Return, unaltered, every line from the beginning of the material below up to and including the one with "tag(o, 'thin olive".

* begin Material provided *

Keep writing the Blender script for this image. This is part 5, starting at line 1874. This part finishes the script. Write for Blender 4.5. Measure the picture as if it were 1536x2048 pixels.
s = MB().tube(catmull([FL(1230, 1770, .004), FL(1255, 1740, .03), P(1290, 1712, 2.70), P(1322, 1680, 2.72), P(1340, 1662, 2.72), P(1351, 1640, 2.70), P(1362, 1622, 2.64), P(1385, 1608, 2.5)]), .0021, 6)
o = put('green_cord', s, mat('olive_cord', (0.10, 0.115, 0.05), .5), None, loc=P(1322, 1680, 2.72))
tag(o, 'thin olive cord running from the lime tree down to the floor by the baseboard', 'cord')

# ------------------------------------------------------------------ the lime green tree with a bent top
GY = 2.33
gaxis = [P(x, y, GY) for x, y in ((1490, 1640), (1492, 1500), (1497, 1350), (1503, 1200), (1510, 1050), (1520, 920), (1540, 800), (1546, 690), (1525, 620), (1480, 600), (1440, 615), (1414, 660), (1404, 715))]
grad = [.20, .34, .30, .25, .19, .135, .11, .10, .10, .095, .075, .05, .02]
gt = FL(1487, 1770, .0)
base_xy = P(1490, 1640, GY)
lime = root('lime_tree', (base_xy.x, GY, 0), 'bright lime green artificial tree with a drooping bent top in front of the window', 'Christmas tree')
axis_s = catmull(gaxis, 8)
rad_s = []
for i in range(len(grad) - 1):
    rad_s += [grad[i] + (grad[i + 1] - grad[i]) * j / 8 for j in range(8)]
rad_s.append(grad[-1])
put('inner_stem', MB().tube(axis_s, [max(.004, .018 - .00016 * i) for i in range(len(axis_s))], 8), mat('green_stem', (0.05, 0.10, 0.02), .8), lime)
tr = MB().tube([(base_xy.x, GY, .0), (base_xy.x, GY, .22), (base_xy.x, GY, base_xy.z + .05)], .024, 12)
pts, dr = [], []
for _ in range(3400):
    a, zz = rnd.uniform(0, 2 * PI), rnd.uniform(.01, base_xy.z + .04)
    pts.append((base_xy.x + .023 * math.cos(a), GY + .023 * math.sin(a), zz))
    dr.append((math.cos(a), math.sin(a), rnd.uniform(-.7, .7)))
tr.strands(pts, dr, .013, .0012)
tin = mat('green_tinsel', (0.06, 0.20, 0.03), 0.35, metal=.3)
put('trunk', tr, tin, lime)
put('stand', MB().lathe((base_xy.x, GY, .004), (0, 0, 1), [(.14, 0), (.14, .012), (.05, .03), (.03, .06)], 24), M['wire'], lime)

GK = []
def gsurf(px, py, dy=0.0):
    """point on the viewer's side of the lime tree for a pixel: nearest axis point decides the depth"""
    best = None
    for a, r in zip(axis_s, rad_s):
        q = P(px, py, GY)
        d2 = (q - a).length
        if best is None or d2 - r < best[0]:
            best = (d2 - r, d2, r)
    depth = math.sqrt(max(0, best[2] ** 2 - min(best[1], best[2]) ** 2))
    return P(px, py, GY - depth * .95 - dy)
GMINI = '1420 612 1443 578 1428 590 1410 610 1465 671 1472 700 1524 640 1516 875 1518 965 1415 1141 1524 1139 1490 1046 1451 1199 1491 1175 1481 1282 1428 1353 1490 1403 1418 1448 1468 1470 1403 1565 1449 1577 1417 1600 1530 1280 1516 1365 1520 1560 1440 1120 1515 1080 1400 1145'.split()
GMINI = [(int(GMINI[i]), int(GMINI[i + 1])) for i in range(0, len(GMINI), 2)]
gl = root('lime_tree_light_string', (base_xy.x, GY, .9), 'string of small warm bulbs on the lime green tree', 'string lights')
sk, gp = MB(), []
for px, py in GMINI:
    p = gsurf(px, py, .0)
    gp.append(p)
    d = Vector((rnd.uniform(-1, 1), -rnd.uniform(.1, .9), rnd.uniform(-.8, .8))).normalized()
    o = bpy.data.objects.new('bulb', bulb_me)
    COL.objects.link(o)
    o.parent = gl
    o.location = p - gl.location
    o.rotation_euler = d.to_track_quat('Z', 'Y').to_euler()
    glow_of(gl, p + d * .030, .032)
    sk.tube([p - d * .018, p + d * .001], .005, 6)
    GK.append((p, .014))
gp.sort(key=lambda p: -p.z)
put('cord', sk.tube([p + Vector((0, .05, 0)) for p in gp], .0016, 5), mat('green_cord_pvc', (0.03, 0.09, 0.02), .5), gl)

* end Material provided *

→ **Result**
Keep writing the Blender script for this image. This is part 5, starting at line 1874. This part finishes the script. Write for Blender 4.5. Measure the picture as if it were 1536x2048 pixels.
s = MB().tube(catmull([FL(1230, 1770, .004), FL(1255, 1740, .03), P(1290, 1712, 2.70), P(1322, 1680, 2.72), P(1340, 1662, 2.72), P(1351, 1640, 2.70), P(1362, 1622, 2.64), P(1385, 1608, 2.5)]), .0021, 6)
o = put('green_cord', s, mat('olive_cord', (0.10, 0.115, 0.05), .5), None, loc=P(1322, 1680, 2.72))
tag(o, 'thin olive cord running from the lime tree down to the floor by the baseboard', 'cord')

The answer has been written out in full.